By James McMahon

After the drama of their drawn encounter, Kerry and Mayo head to the Gaelic Grounds in Limerick to sort who will reach the All-Ireland football final - while Donegal and Dublin line up at Croke Park in their quest to reach the decider.  

In the Liberty Insurance Senior Camogie Championship, Cork and Wexford must meet again to decide who will face Kilkenny in the 14 September final.

The first semi-final in the TG4 Ladies' SFC sees Dublin take on Galway


1430 Cork v Wexford - All-Ireland senior camogie semi-final replay, Walsh Park, Waterford.

Live updates on Saturday Sport on RTÉ Radio 1.

1515 Dublin v Galway - All-Ireland ladies' senior football semi-final, Cusack Park, Mullingar.

Live coverage on TG4.

1700 Kerry v Mayo - All-Ireland SFC semi-final replay, Gaelic Grounds, Limerick.

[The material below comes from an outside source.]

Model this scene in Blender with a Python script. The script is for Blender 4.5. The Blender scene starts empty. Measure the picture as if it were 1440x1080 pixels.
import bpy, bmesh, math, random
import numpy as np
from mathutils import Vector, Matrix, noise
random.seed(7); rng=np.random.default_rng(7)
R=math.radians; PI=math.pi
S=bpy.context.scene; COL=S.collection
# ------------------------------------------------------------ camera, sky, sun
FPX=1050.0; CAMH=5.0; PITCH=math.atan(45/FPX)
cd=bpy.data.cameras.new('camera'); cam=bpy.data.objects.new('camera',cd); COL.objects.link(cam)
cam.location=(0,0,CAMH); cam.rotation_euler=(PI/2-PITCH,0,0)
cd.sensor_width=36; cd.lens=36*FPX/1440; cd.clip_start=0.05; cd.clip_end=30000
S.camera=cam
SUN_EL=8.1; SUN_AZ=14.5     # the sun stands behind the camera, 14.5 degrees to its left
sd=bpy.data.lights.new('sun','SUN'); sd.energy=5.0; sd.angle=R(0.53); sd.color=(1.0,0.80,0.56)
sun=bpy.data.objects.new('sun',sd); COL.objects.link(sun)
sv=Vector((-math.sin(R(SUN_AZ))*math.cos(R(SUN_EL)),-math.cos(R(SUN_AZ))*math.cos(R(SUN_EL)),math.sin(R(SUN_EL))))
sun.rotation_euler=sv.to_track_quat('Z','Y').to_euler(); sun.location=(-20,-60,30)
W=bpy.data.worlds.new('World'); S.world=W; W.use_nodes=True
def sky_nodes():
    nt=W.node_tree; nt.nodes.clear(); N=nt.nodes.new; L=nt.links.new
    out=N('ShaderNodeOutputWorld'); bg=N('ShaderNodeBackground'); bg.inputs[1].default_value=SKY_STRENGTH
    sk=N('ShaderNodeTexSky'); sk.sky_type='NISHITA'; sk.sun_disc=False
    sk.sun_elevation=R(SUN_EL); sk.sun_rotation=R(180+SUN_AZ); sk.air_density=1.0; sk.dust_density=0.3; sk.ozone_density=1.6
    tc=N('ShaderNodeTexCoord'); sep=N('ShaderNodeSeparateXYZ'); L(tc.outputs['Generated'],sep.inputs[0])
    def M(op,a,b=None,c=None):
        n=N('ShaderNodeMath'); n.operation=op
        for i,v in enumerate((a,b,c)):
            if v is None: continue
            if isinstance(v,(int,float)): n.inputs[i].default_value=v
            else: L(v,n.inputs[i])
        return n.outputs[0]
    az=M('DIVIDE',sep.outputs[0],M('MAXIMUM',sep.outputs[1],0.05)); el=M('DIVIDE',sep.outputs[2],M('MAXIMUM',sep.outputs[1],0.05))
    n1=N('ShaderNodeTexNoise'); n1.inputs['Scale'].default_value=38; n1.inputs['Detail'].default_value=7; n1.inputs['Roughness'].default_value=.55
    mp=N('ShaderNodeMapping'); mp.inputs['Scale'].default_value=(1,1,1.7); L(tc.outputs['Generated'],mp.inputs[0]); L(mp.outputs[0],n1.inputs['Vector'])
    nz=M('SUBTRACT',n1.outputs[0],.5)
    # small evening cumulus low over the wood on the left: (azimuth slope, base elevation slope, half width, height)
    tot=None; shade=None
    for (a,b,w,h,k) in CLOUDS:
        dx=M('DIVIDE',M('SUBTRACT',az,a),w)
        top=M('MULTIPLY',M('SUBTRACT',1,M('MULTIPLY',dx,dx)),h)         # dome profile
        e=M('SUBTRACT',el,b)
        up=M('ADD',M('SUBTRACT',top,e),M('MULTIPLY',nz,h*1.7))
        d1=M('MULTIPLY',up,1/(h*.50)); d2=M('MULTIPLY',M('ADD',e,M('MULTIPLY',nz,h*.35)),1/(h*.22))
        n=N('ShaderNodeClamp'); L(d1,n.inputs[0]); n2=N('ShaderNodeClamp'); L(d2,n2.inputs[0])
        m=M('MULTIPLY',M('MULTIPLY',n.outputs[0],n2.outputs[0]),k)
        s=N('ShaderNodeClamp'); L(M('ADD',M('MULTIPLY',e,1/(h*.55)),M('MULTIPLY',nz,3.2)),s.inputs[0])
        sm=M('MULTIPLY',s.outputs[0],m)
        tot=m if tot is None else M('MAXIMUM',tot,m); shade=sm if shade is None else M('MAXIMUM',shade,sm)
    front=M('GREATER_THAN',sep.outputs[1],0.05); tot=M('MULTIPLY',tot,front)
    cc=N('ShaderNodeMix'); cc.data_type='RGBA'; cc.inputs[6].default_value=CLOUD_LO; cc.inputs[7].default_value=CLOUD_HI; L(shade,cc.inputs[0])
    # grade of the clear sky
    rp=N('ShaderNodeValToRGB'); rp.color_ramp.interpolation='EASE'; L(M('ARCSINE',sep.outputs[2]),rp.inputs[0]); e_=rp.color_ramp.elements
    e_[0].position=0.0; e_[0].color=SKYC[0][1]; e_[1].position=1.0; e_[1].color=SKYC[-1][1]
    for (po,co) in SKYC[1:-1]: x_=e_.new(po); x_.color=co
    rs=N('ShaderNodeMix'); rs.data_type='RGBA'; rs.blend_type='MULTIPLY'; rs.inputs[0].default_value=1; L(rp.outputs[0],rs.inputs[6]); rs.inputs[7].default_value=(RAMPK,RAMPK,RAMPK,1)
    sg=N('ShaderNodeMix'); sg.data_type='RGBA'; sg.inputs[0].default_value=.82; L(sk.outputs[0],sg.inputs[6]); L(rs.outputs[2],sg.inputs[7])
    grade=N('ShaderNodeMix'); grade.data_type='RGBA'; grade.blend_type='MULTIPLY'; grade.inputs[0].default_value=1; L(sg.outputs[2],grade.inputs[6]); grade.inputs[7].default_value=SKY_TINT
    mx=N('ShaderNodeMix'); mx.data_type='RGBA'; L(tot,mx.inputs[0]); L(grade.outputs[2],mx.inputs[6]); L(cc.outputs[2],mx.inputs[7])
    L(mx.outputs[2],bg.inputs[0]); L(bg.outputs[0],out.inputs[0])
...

Live on RTÉ Two from 1640, Sky Sports 3 from 1630. Also live on RTÉ Player and worldwide on GAAGO.

Live coverage on Saturday Sport


1330 Donegal v Dublin - All-Ireland MFC semi-final, Croke Park.

Live coverage on TG4

1530 Donegal v Dublin - All-Ireland SFC semi-final, Croke Park

Live on RTÉ Two from 1640, Sky Sports 3 from 1630. Also live on RTÉ Player and worldwide on GAAGO.

Live coverage on Sunday Sport from 1400. 

Mainly dry with a mixture of cloud and sunny spells.
Sunday: Another dry day with temperatures topping 20 degrees in a moderate southerly breeze. 


Kerry v Mayo, Gaelic Grounds, 1700
The dust has settled on what was a gripping encounter last weekend at GAA HQ. With a four-point advantage on the scoreboard and a man to the good, Kerry looked on course to reach the 21 September decider at the half-time break.

However, Mayo stirred themselves with much gusto in the second period, and surged five clear. We all applauded their efforts, a new breed of Green and Red has suddenly emerged.

Kerry's rescue act saw 'The Star' enter the fray. Kieran Donaghy's knock down to James O'Donoghue resulted in a green flag. The gasps of breath became even more audible as the Kingdom had a chance to win it. Parity, however, was deemed a fair outcome by most observers.

Yet, considering Mayo's dominance in the second period, where they held Kerry scoreless for a combined period of 22 minutes, one would rightfully conclude that James Horan's men should now be preparing for a third consecutive final 

Much has been said about the decision to stage the replay at the Gaelic Grounds. We are where we are, however, and both sides will now be firmly focused on the clearing this hurdle before an expected full house at the Limerick venue.

The impact that Kieran Donaghy made last Sunday leaves one to ponder what impact he would he made had he been on the pitch for longer. He makes the Kerry full-forward line stronger, allowing the likes of Paul Geaney a freer role to show what he can do. Mayo's Ger Cafferkey could be in for a testing evening on Shannonside.   

Kerry will also point to the midfield display of David Moran. His points in the opening half the last day said much about the Kingdom's dominance in that period. Further back, Paul Murphy, Peter Crowley and Fionn Fitzgerald raided with intent and their efforts found currency on the scoreboard.

Mayo prospered when they went at Kerry and the likes of Seamus O'Shea, Donal Vaughan and Colm Boyle led the charge. Alan Feeman and Andy Moran both came off the bench with contrasting displays last Sunday. Will James Horan risk Freeman again? Will Richie Feeney get a look in?

In the opening 35 minutes last Sunday, Mayo, at times, played like they were in awe of Kerry.

Such trepidation is most unlikely to bee seen this weekend. The westerners still are the best bet to finish the deal.

Verdict: Mayo


Donegal v Dublin, Croke Park, 1530

28 August 2011. Pat Spillane's comments on the first half of the Dublin v Donegal semi-final summed up his frustration and that of many others. The opening 35 minutes yielded only six scores in a game not for the purists.

That said, Donegal came with a plan and if they had converted a goal chance shortly after the interval, they would have won the game. The Dubs found a way to break the stranglehold and ran out 0-08 to 0-06 winners.

Since then, both counties have tasted All-Ireland success. Ahead of their latest renewal, we expect a contest that will be more pleasing on the eye than was the case three years ago.

Dublin have really pushed on this season. As for Donegal, this summer has not seen them hit the heights of 2012.

Former Manager Brian McEniff believes they will have to find a new level of performance and a bit of luck if they are get to the final. What would also aid their cause is for Colm McFadden to up his game.

Jim Gavin's troops have not been tested for a full 70 minutes in this year's campaign. Donegal have the wherewithal to provide such a test but whether or not such a challenge will reap a dividend is doubtful.